En la habitación hay una ventana pero no se puede ver el exterior. El hombre está consumado a su propio aquí y ahora. La única certeza que tiene es que se siente muy culpable. La culpa es quizás su infierno. Un grupo de personas irán apareciendo, una a una, y él irá anotando sus nombres en un cuaderno, porque cada tanto lo olvida todo.
También será visitado por otro grupo que desfilará sin cesar por su mente, uno a uno y todos a la vez, como objetos en cadena de montaje, incansables. Él sabe que conoce a estos personajes, que guarda con ellos una íntima relación, que son producto de algún hacer. Ellos lo acechan, de tal manera que el hombre teme cerrar sus ojos.
Él es Mister Blank, y sólo sabemos que viste un pijama a rayas azul y amarillo y es viejo, del tipo de persona vieja entre los sesenta y los ochenta años. Le cuesta moverse pero no así pensar, darle rienda suelta a las historias que se tejen en su mente. Mientras se hace todas las preguntas posibles, como por ejemplo si la puerta se cierra desde fuera de la habitación o no, o si realmente hay un armario, empieza a leer un manuscrito que está en el escritorio frente a la cama, al lado de una pila de fotos viejas. El manuscrito es el informe del misterioso Graf y su casi trágica vivencia en alguna época de la historia de un Estados Unidos distinto.

No he leído aún muchos libros de Paul Auster, pero lo que he leído me alcanza para recomendarlo y empezar a conocer un poco su mundo. Cuando dije que había que empezar por, por ejemplo, La noche de lo oráculo como me habían recomendado, no me equivocaba. Es un libro elemental que hay que leer antes que este.

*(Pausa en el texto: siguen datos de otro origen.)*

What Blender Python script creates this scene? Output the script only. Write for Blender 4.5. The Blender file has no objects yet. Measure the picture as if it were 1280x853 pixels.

Hay muchos guiños y aparece nuevamente, aunque no elemental en la diégesis, el escritor John Trause.
Pero Trause no es más que un mínimo elemento en la serie de obsesiones que pueblan los textos de Auster: el sentimiento culpa, la desolación, la transformación en la que nos envuelve la cotidianeidad, la figura del padre protector encarnada en un amigo del protagonista, la mujer como ser supremo, las erecciones y los sentimientos que en ese instante acarrea, las calles de Brooklyn, el paso de las estaciones, la duda, y por sobre todas las cosas, el acto de escribir.
Escribir es acaso el remedio en el que se sumergen los personajes, su forma de comprender y comprenderse. El relato va enredándose en muchas historias dentro de una, enalteciendo el mismísimo placer de contarlas, y en este libro en particular, son portadoras del deseo del escritor de meterse en su propia mente, logrando, como dijo el periodista Javier Aparicio Maydeu: “una enigmática y magnífica alegoría de la creación”.
Al fin y al cabo, el hilo conductor de las historias austerianas son las palabras, el poder que tienen, la manera de afectar. En La noche del oráculo se pregunta si son tan poderosas como para predecir lo que pasará, en Viajes por el Scriptorioum, si pueden ser capaces de producir tanto miedo.
Mister Blank (blank es el espacio en blanco que debe ser llenado, “fill in the blank”), son todos quienes transitan el camino de la escritura, acompañados por todos esos personajes que el viejo fue anotando en el cuaderno.
¿Acaso la vida no es más que una historia que puede ser narrada mil veces y de mil maneras?